:: Exercise task ::
Lines holding the string "script" are the ones to copy from this listing.

---*---

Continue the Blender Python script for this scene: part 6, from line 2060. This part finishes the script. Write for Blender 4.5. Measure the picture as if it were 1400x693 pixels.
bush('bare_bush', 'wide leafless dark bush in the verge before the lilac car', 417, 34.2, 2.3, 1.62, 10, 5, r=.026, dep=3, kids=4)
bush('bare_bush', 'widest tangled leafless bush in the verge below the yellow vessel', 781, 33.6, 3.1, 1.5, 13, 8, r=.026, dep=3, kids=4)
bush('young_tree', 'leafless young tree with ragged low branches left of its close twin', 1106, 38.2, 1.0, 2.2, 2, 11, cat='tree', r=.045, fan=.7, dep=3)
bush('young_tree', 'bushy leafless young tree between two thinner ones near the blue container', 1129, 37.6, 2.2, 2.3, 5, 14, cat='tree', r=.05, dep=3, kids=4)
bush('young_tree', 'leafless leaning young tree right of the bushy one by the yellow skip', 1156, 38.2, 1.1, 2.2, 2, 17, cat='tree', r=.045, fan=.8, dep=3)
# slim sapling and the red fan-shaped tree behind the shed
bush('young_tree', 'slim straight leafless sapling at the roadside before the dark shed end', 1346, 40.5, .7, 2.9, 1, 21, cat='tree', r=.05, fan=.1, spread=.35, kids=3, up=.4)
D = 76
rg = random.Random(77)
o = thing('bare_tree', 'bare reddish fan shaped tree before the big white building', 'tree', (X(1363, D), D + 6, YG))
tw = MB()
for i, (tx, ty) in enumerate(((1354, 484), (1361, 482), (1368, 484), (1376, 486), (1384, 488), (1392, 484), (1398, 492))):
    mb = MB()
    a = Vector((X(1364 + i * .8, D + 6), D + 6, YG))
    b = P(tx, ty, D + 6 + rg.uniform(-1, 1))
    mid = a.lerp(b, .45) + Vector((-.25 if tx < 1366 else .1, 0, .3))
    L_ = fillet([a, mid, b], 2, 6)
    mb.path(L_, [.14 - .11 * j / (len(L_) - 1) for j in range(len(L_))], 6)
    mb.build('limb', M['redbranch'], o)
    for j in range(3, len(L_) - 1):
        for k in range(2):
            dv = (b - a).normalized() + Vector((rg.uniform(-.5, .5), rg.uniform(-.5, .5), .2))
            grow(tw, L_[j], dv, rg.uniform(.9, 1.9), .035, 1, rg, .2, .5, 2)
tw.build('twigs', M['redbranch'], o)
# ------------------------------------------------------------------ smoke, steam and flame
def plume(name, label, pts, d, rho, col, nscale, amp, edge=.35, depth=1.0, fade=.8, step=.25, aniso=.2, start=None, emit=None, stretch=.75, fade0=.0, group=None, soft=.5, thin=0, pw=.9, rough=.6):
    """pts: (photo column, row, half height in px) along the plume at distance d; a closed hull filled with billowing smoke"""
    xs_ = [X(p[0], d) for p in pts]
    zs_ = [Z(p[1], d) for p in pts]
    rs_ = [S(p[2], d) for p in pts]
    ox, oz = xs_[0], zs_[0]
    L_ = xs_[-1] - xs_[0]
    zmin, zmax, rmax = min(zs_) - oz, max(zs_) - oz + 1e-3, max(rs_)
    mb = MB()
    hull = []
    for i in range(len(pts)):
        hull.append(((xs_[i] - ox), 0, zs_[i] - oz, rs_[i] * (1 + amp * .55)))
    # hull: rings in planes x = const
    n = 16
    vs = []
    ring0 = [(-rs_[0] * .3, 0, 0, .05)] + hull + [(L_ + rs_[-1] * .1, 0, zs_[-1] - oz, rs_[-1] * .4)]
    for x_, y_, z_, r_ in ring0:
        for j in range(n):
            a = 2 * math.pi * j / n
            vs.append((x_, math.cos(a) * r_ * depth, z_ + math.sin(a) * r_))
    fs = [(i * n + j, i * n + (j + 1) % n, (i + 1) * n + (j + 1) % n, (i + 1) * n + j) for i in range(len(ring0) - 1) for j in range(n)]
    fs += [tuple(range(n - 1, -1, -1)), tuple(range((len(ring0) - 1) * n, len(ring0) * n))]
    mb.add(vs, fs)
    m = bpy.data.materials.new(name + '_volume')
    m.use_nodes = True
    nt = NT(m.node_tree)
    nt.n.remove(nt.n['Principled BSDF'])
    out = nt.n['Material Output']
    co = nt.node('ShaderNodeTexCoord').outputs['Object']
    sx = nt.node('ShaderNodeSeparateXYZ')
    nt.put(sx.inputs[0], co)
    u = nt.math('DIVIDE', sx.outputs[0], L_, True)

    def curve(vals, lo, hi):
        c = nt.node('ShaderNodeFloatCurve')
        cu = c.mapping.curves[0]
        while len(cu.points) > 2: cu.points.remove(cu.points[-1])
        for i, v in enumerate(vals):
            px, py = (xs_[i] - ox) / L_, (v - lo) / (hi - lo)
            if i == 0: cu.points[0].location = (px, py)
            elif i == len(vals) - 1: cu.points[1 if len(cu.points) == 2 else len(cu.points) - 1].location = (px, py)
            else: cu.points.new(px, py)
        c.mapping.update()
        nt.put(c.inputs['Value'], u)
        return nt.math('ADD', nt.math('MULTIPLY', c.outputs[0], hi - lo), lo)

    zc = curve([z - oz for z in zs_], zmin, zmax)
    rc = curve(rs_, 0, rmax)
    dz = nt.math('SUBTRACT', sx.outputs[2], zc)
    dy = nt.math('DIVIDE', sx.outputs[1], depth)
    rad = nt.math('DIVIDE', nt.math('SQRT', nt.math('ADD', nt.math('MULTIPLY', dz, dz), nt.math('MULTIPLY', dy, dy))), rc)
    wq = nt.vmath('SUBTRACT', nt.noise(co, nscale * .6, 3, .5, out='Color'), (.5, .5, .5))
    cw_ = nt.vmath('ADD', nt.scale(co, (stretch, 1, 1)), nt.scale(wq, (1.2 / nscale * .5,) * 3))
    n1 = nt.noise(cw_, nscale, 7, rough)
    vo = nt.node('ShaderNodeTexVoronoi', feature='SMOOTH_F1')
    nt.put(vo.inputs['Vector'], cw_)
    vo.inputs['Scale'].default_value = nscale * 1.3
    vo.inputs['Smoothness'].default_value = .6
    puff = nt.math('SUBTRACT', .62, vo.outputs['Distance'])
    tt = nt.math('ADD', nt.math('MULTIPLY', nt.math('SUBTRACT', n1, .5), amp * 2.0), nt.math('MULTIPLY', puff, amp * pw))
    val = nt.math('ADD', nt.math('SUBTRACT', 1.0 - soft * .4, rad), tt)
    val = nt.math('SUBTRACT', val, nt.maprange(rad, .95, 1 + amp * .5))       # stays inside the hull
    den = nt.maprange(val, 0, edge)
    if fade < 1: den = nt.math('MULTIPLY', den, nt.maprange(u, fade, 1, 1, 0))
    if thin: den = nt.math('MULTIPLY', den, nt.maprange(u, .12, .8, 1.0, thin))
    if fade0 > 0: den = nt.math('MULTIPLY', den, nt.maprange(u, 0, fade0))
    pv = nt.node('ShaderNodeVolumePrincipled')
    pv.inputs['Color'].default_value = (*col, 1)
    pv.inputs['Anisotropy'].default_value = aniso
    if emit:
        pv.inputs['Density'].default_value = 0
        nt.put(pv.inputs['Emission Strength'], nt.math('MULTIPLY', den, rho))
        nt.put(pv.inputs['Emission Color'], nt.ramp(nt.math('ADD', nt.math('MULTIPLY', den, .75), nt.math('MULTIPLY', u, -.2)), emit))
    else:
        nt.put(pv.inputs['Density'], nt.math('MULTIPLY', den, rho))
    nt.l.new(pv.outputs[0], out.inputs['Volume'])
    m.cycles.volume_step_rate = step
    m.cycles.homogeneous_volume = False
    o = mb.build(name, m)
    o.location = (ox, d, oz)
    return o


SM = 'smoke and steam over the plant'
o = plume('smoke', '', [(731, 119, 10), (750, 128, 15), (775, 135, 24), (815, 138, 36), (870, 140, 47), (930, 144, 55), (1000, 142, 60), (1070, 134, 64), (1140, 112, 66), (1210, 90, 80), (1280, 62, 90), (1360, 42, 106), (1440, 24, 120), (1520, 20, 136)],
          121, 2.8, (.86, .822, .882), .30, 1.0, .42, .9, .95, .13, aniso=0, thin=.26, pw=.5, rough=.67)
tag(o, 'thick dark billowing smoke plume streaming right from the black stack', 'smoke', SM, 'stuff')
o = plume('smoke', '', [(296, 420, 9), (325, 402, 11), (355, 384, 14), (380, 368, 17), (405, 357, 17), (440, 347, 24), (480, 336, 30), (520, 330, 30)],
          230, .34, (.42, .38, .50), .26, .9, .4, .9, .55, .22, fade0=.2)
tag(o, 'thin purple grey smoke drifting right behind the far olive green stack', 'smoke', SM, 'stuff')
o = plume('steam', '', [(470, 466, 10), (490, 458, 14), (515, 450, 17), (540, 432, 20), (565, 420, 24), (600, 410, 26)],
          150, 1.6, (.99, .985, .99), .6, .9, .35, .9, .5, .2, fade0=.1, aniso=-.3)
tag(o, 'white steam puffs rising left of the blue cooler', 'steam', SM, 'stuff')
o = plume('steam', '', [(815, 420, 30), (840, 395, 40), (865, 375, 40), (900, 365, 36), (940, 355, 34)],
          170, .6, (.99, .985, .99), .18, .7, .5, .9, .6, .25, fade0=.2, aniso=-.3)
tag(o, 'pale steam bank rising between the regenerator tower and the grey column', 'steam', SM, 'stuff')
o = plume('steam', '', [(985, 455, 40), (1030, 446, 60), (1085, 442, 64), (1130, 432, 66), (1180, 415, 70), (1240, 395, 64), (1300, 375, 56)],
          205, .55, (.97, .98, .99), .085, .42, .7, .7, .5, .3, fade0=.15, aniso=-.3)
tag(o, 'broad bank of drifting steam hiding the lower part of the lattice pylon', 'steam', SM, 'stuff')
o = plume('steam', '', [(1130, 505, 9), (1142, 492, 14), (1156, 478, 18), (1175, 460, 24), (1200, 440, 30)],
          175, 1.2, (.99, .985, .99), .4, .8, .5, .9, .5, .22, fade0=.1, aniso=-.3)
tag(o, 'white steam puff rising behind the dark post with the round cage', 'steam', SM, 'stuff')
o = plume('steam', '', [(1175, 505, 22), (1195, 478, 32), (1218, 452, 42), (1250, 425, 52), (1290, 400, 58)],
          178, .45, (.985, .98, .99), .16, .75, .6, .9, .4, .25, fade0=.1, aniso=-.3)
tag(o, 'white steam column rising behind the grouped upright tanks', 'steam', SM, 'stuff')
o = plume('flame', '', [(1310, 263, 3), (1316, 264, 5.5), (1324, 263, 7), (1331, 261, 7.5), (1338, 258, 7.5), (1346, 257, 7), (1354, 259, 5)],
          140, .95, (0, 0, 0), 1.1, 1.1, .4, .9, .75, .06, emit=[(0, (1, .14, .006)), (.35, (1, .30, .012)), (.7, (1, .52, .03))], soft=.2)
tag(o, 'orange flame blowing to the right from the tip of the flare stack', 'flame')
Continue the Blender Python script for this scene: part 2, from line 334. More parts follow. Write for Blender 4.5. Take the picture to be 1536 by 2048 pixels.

---*---

:: Answer to this exercise ::
Continue the Blender Python script for this scene: part 6, from line 2060. This part finishes the script. Write for Blender 4.5. Measure the picture as if it were 1400x693 pixels.
Continue the Blender Python script for this scene: part 2, from line 334. More parts follow. Write for Blender 4.5. Take the picture to be 1536 by 2048 pixels.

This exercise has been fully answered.